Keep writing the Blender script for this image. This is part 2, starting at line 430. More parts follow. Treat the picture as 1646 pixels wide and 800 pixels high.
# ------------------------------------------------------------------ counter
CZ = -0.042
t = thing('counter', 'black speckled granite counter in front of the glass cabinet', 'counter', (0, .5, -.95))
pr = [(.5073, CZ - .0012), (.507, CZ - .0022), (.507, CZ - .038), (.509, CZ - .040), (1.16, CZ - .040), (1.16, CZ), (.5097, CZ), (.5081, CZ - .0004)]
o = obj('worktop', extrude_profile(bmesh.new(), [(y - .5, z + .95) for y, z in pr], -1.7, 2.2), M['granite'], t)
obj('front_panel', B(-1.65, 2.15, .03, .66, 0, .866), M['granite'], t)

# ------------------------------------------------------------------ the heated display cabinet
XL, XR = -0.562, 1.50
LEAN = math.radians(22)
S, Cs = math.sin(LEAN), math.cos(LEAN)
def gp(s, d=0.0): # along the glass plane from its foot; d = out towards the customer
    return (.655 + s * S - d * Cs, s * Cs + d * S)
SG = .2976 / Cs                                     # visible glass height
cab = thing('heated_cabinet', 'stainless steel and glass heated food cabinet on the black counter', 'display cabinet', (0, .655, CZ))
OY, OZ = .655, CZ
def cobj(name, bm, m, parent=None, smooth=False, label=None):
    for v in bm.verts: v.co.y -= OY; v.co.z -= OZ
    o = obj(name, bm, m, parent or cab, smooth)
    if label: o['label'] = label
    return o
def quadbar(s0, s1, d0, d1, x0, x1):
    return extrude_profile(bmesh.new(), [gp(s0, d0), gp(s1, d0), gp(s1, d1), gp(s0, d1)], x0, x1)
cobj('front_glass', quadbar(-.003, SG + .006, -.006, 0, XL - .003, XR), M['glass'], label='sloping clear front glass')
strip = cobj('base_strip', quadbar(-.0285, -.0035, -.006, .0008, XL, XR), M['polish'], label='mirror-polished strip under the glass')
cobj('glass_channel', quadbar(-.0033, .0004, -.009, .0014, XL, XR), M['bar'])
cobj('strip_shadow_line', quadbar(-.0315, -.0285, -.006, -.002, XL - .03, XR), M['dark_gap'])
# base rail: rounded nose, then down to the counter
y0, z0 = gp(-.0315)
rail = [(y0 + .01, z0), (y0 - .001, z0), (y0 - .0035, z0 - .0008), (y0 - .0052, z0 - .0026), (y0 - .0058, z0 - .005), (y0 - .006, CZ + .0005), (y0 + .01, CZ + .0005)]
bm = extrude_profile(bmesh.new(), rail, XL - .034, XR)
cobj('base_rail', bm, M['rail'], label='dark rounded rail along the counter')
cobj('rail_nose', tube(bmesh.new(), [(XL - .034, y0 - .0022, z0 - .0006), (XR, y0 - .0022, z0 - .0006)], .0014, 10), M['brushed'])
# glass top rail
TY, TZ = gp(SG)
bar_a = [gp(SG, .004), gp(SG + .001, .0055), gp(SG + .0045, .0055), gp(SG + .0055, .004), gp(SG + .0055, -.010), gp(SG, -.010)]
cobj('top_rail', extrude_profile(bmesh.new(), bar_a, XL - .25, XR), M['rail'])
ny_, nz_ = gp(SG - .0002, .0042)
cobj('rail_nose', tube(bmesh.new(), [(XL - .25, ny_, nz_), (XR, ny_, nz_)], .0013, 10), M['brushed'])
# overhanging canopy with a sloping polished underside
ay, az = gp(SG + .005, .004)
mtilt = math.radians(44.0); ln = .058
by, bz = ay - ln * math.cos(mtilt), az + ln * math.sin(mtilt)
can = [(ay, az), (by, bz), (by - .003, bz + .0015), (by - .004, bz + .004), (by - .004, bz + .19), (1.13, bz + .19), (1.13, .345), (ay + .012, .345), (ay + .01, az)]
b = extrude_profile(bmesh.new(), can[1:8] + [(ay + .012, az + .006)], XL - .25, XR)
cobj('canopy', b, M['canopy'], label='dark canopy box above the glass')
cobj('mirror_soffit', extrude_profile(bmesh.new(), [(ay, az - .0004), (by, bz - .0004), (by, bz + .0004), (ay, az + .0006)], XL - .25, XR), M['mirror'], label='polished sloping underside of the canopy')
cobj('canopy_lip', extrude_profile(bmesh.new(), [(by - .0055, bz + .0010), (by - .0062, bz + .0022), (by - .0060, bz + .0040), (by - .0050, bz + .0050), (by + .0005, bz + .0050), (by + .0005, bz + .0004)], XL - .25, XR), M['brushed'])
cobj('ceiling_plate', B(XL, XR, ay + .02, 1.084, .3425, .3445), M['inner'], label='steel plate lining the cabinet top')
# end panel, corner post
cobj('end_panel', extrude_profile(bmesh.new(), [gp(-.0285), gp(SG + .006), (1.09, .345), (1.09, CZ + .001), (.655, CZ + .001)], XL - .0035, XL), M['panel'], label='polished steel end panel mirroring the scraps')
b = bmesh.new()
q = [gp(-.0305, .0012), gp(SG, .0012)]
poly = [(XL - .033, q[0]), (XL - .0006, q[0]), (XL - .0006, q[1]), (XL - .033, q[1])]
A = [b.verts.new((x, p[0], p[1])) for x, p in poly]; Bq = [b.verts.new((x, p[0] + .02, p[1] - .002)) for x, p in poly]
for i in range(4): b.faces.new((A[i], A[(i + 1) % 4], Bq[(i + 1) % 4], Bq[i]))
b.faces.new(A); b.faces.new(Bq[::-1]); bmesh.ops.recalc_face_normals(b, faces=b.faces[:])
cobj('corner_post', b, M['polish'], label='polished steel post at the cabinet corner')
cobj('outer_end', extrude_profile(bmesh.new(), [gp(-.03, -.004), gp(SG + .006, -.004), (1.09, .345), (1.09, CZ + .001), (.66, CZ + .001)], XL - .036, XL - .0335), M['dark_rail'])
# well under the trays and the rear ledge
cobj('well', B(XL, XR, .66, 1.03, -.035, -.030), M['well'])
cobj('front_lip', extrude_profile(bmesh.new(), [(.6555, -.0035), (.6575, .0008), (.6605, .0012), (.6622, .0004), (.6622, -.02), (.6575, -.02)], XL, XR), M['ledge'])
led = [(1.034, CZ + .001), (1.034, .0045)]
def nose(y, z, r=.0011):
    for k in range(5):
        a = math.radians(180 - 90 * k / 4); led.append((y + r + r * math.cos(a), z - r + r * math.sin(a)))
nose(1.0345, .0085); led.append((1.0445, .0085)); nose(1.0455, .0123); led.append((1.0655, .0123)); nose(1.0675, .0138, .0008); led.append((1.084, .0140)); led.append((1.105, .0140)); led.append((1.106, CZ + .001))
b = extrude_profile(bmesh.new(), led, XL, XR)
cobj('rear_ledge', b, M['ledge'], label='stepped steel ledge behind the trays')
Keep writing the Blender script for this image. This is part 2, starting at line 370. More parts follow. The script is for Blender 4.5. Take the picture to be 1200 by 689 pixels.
::::
**Stated exercise**
Make a copy of each line that contains the string "Keep".

**Output for this task**
Keep writing the Blender script for this image. This is part 2, starting at line 430. More parts follow. Treat the picture as 1646 pixels wide and 800 pixels high.
Keep writing the Blender script for this image. This is part 2, starting at line 370. More parts follow. The script is for Blender 4.5. Take the picture to be 1200 by 689 pixels.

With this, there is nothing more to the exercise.